### TASK INSTRUCTIONS
Write out every entry, unchanged. Skip any picture.

───

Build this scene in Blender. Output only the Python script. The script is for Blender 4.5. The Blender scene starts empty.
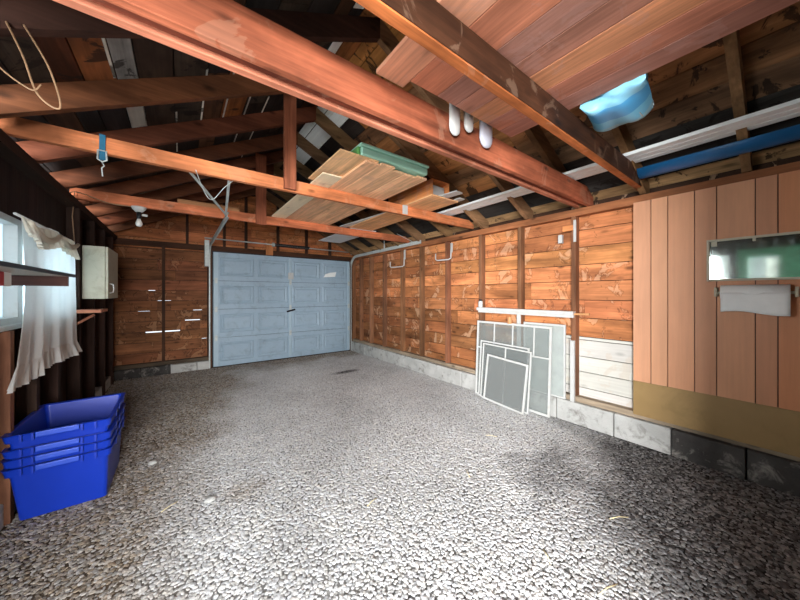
import bpy, math, random
import numpy as np
from mathutils import Vector, Matrix
random.seed(7)
rng = np.random.default_rng(7)
S = bpy.context.scene
C = S.collection

def lin(r, g, b, a=1.0):
    f = lambda c: (c/255/12.92) if c/255 <= 0.04045 else ((c/255+0.055)/1.055)**2.4
    return (f(r), f(g), f(b), a)

# ------------------------------------------------------------------ camera
cam_d = bpy.data.cameras.new('camera'); cam = bpy.data.objects.new('camera', cam_d); C.objects.link(cam)
cam.location = (0, 0, 1.35)
cam.rotation_euler = (math.radians(90), 0, -math.atan2(.6, .8))
cam_d.sensor_width = 36; cam_d.lens = 36*294/800
cam_d.shift_y = -6/800
cam_d.clip_start = 0.03
S.camera = cam
# ------------------------------------------------------------------ world, light, exposure
W = bpy.data.worlds.new('world'); S.world = W; W.use_nodes = True
bg = W.node_tree.nodes['Background']
bg.inputs[0].default_value = (0.90, 0.96, 1.0, 1); bg.inputs[1].default_value = 0.9
def area(name, loc, direction, sx, sy, power, col=(1, 1, 1)):
    l = bpy.data.lights.new(name, 'AREA'); l.shape = 'RECTANGLE'; l.size = sx; l.size_y = sy
    l.energy = power; l.color = col
    o = bpy.data.objects.new(name, l); C.objects.link(o); o.location = loc
    o.rotation_euler = Vector(direction).to_track_quat('-Z', 'Y').to_euler()
    return o
area('doorway_daylight', (-1.2, -4.4, 1.7), (0.25, 1, -0.06), 3.2, 2.4, 720, (0.99, 0.99, 1.0))
area('doorway_daylight_oblique', (-4.2, -2.9, 1.6), (1, 0.75, -0.04), 3.0, 2.2, 2100, (0.99, 0.99, 1.0))
area('curtain_window_daylight', (-1.25, 3.65, 1.55), (1, 0, -0.05), 1.0, 0.7, 48, (0.95, 0.98, 1.0))
area('side_window_daylight', (-1.12, 1.06, 1.5), (1, 0.8, -0.2), 0.8, 0.95, 75, (0.95, 0.98, 1.0))
S.view_settings.view_transform = 'Standard'; S.view_settings.look = 'None'
S.view_settings.gamma = 1.0; S.view_settings.use_curve_mapping = False
S.view_settings.exposure = 0.68

# ------------------------------------------------------------------ node helpers
def new_mat(name, rough=0.7, metal=0.0, spec=0.3):
    m = bpy.data.materials.new(name); m.use_nodes = True
    nt = m.node_tree; b = nt.nodes['Principled BSDF']
    b.inputs['Roughness'].default_value = rough; b.inputs['Metallic'].default_value = metal
    b.inputs['Specular IOR Level'].default_value = spec
    return m, nt, b
def nd(nt, typ, **kw):
    n = nt.nodes.new(typ)
    for k, v in kw.items():
        setattr(n, k, v)
    return n
def math_n(nt, op, a, b=None, clamp=False):
    n = nd(nt, 'ShaderNodeMath', operation=op); n.use_clamp = clamp
    for i, x in enumerate((a, b)):
        if x is None: continue
        if isinstance(x, (int, float)): n.inputs[i].default_value = x
        else: nt.links.new(x, n.inputs[i])
    return n.outputs[0]
def maprange(nt, v, a, b, c, d):
    n = nd(nt, 'ShaderNodeMapRange')
    nt.links.new(v, n.inputs[0])
    for i, x in enumerate((a, b, c, d)): n.inputs[i+1].default_value = x
    return n.outputs[0]
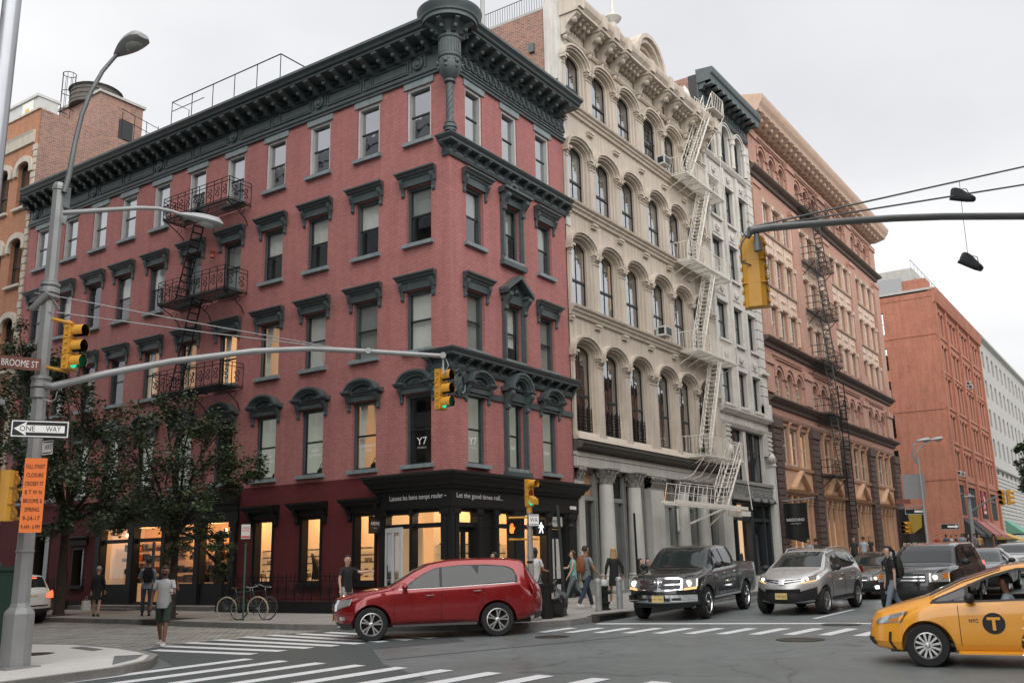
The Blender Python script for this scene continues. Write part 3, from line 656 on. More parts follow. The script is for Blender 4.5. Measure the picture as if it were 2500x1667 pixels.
def shop_room(T, u0, u1, z0, z1, d, shelves=0, items='glasses'):
    g = MB(T); g.quad((u0, -d, z0), (u1, -d, z0), (u1, -d, z1), (u0, -d, z1)); o1 = g
    s_ = MB(T)
    for x in (u0, u1): s_.quad((x, -d, z0), (x, -.3, z0), (x, -.3, z1), (x, -d, z1))
    s_.quad((u0, -d, z1), (u1, -d, z1), (u1, -.3, z1), (u0, -.3, z1)); s_.quad((u0, -d, z0), (u1, -d, z0), (u1, -.3, z0), (u0, -.3, z0))
    return g, s_
M['shelf'] = plain('white_shelf', (.7, .66, .58), .5); M['stock_dark'] = plain('dark_goods', (.03, .025, .02), .6); M['stock_orange'] = plain('orange_goods', (.5, .14, .03), .7); M['stock_cloth'] = plain('pale_clothes', (.5, .44, .36), .9, var=.4); M['leaf_in'] = plain('indoor_leaves', (.05, .09, .03), .7)
for i, c in enumerate((3.62, 6.14, 8.55)):
    g = MB(TL); W = .5; z0, z1 = 1.2, 3.42
    g.box(c-W, c-W+.07, -.28, .02, z0, z1); g.box(c+W-.07, c+W, -.28, .02, z0, z1); g.box(c-W+.07, c+W-.07, -.28, -.02, z1-.08, z1); g.box(c-W+.07, c+W-.07, -.28, -.02, z0, z0+.06); g.box(c-W-.06, c+W+.06, 0, .1, z0-.14, z0-.002)
    g.box(c-W-.04, c-W-.002, 0, .05, z0, z1+.1); g.box(c+W+.002, c+W+.04, 0, .05, z0, z1+.1)
    wobj = part('shop_window', g, M['black_paint'], RED)
    part('pane', MB(TL).quad((c-W, -.2, z0), (c+W, -.2, z0), (c+W, -.2, z1), (c-W, -.2, z1)), M['shop_glass'], wobj)
    h = MB(TL); mold(h, c-W-.28, c+W+.28, [(0, 3.45), (.1, 3.45), (.1, 3.62), (.28, 3.7), (.3, 3.76), (.42, 3.82), (.44, 3.9), (0, 3.93)], .3, .3)
    for s in (-1, 1): scroll(h, c+s*(W+.17), .14, 0, .28, 3.18, 3.72)
    part('hood', h, M['black_paint'], wobj)
    lamp(.9, c+.75, 3.45, 26)
    bk, sd_ = shop_room(TL, c-.55, c+1.88, .9, 3.7, 1.5); part('back_wall', bk, M['shop_wall'], wobj); part('side_walls', sd_, M['shop_side'], wobj)
    sh = MB(TL); gd = MB(TL)
    for k in range(5):
        z = 1.35+.24*k; sh.box(c-.5, c+1.85, -1.45, -1.2, z, z+.02)
        for q in range(11):
            u = c-.3+q*.19+random.uniform(-.03, .03)
            if k > 1 or q % 2: gd.box(u, u+.05, -1.3, -1.24, z+.02, z+.055); gd.box(u+.07, u+.12, -1.3, -1.24, z+.02, z+.055)
    part('shelf', sh, M['shelf'], wobj); part('display_goods', gd, M['stock_dark'], wobj)
    q = MB(TL); [q.sphere((c+.2+.6*k, -1.0, 3.5), .05, 8, 6) for k in range(3)]; part('lamps', q, M['lamp_glow'], wobj)
    q = MB(TL); [q.box(c+.35+.42*k, c+.6+.42*k, -1.2, -1.1, 1.4+.24*((k*2) % 4), 1.52+.24*((k*2) % 4)) for k in range(4)]; part('display_boxes', q, M['stock_cloth'], wobj)
    if i == 1:
        q = MB(TL); q.prism([(c+.15, 1.3), (c+.4, 1.3), (c+.42, 1.8), (c+.5, 2.2), (c+.28, 1.9), (c+.12, 1.6)], -.6, -.5, 1); part('display_plant', q, M['stock_dark'], wobj)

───

### EXERCISE ANSWER
Build this scene in Blender. Output only the Python script. The script is for Blender 4.5. The Blender scene starts empty.
import bpy, math, random
import numpy as np
from mathutils import Vector, Matrix
random.seed(7)
rng = np.random.default_rng(7)
S = bpy.context.scene
C = S.collection

def lin(r, g, b, a=1.0):
    f = lambda c: (c/255/12.92) if c/255 <= 0.04045 else ((c/255+0.055)/1.055)**2.4
    return (f(r), f(g), f(b), a)

# ------------------------------------------------------------------ camera
cam_d = bpy.data.cameras.new('camera'); cam = bpy.data.objects.new('camera', cam_d); C.objects.link(cam)
cam.location = (0, 0, 1.35)
cam.rotation_euler = (math.radians(90), 0, -math.atan2(.6, .8))
cam_d.sensor_width = 36; cam_d.lens = 36*294/800
cam_d.shift_y = -6/800
cam_d.clip_start = 0.03
S.camera = cam
# ------------------------------------------------------------------ world, light, exposure
W = bpy.data.worlds.new('world'); S.world = W; W.use_nodes = True
bg = W.node_tree.nodes['Background']
bg.inputs[0].default_value = (0.90, 0.96, 1.0, 1); bg.inputs[1].default_value = 0.9
def area(name, loc, direction, sx, sy, power, col=(1, 1, 1)):
    l = bpy.data.lights.new(name, 'AREA'); l.shape = 'RECTANGLE'; l.size = sx; l.size_y = sy
    l.energy = power; l.color = col
    o = bpy.data.objects.new(name, l); C.objects.link(o); o.location = loc
    o.rotation_euler = Vector(direction).to_track_quat('-Z', 'Y').to_euler()
    return o
area('doorway_daylight', (-1.2, -4.4, 1.7), (0.25, 1, -0.06), 3.2, 2.4, 720, (0.99, 0.99, 1.0))
area('doorway_daylight_oblique', (-4.2, -2.9, 1.6), (1, 0.75, -0.04), 3.0, 2.2, 2100, (0.99, 0.99, 1.0))
area('curtain_window_daylight', (-1.25, 3.65, 1.55), (1, 0, -0.05), 1.0, 0.7, 48, (0.95, 0.98, 1.0))
area('side_window_daylight', (-1.12, 1.06, 1.5), (1, 0.8, -0.2), 0.8, 0.95, 75, (0.95, 0.98, 1.0))
S.view_settings.view_transform = 'Standard'; S.view_settings.look = 'None'
S.view_settings.gamma = 1.0; S.view_settings.use_curve_mapping = False
S.view_settings.exposure = 0.68

# ------------------------------------------------------------------ node helpers
def new_mat(name, rough=0.7, metal=0.0, spec=0.3):
    m = bpy.data.materials.new(name); m.use_nodes = True
    nt = m.node_tree; b = nt.nodes['Principled BSDF']
    b.inputs['Roughness'].default_value = rough; b.inputs['Metallic'].default_value = metal
    b.inputs['Specular IOR Level'].default_value = spec
    return m, nt, b
def nd(nt, typ, **kw):
    n = nt.nodes.new(typ)
    for k, v in kw.items():
        setattr(n, k, v)
    return n
def math_n(nt, op, a, b=None, clamp=False):
    n = nd(nt, 'ShaderNodeMath', operation=op); n.use_clamp = clamp
    for i, x in enumerate((a, b)):
        if x is None: continue
        if isinstance(x, (int, float)): n.inputs[i].default_value = x
        else: nt.links.new(x, n.inputs[i])
    return n.outputs[0]
def maprange(nt, v, a, b, c, d):
    n = nd(nt, 'ShaderNodeMapRange')
    nt.links.new(v, n.inputs[0])
    for i, x in enumerate((a, b, c, d)): n.inputs[i+1].default_value = x
    return n.outputs[0]
The Blender Python script for this scene continues. Write part 3, from line 656 on. More parts follow. The script is for Blender 4.5. Measure the picture as if it were 2500x1667 pixels.
def shop_room(T, u0, u1, z0, z1, d, shelves=0, items='glasses'):
    g = MB(T); g.quad((u0, -d, z0), (u1, -d, z0), (u1, -d, z1), (u0, -d, z1)); o1 = g
    s_ = MB(T)
    for x in (u0, u1): s_.quad((x, -d, z0), (x, -.3, z0), (x, -.3, z1), (x, -d, z1))
    s_.quad((u0, -d, z1), (u1, -d, z1), (u1, -.3, z1), (u0, -.3, z1)); s_.quad((u0, -d, z0), (u1, -d, z0), (u1, -.3, z0), (u0, -.3, z0))
    return g, s_
M['shelf'] = plain('white_shelf', (.7, .66, .58), .5); M['stock_dark'] = plain('dark_goods', (.03, .025, .02), .6); M['stock_orange'] = plain('orange_goods', (.5, .14, .03), .7); M['stock_cloth'] = plain('pale_clothes', (.5, .44, .36), .9, var=.4); M['leaf_in'] = plain('indoor_leaves', (.05, .09, .03), .7)
for i, c in enumerate((3.62, 6.14, 8.55)):
    g = MB(TL); W = .5; z0, z1 = 1.2, 3.42
    g.box(c-W, c-W+.07, -.28, .02, z0, z1); g.box(c+W-.07, c+W, -.28, .02, z0, z1); g.box(c-W+.07, c+W-.07, -.28, -.02, z1-.08, z1); g.box(c-W+.07, c+W-.07, -.28, -.02, z0, z0+.06); g.box(c-W-.06, c+W+.06, 0, .1, z0-.14, z0-.002)
    g.box(c-W-.04, c-W-.002, 0, .05, z0, z1+.1); g.box(c+W+.002, c+W+.04, 0, .05, z0, z1+.1)
    wobj = part('shop_window', g, M['black_paint'], RED)
    part('pane', MB(TL).quad((c-W, -.2, z0), (c+W, -.2, z0), (c+W, -.2, z1), (c-W, -.2, z1)), M['shop_glass'], wobj)
    h = MB(TL); mold(h, c-W-.28, c+W+.28, [(0, 3.45), (.1, 3.45), (.1, 3.62), (.28, 3.7), (.3, 3.76), (.42, 3.82), (.44, 3.9), (0, 3.93)], .3, .3)
    for s in (-1, 1): scroll(h, c+s*(W+.17), .14, 0, .28, 3.18, 3.72)
    part('hood', h, M['black_paint'], wobj)
    lamp(.9, c+.75, 3.45, 26)
    bk, sd_ = shop_room(TL, c-.55, c+1.88, .9, 3.7, 1.5); part('back_wall', bk, M['shop_wall'], wobj); part('side_walls', sd_, M['shop_side'], wobj)
    sh = MB(TL); gd = MB(TL)
    for k in range(5):
        z = 1.35+.24*k; sh.box(c-.5, c+1.85, -1.45, -1.2, z, z+.02)
        for q in range(11):
            u = c-.3+q*.19+random.uniform(-.03, .03)
            if k > 1 or q % 2: gd.box(u, u+.05, -1.3, -1.24, z+.02, z+.055); gd.box(u+.07, u+.12, -1.3, -1.24, z+.02, z+.055)
    part('shelf', sh, M['shelf'], wobj); part('display_goods', gd, M['stock_dark'], wobj)
    q = MB(TL); [q.sphere((c+.2+.6*k, -1.0, 3.5), .05, 8, 6) for k in range(3)]; part('lamps', q, M['lamp_glow'], wobj)
    q = MB(TL); [q.box(c+.35+.42*k, c+.6+.42*k, -1.2, -1.1, 1.4+.24*((k*2) % 4), 1.52+.24*((k*2) % 4)) for k in range(4)]; part('display_boxes', q, M['stock_cloth'], wobj)
    if i == 1:
        q = MB(TL); q.prism([(c+.15, 1.3), (c+.4, 1.3), (c+.42, 1.8), (c+.5, 2.2), (c+.28, 1.9), (c+.12, 1.6)], -.6, -.5, 1); part('display_plant', q, M['stock_dark'], wobj)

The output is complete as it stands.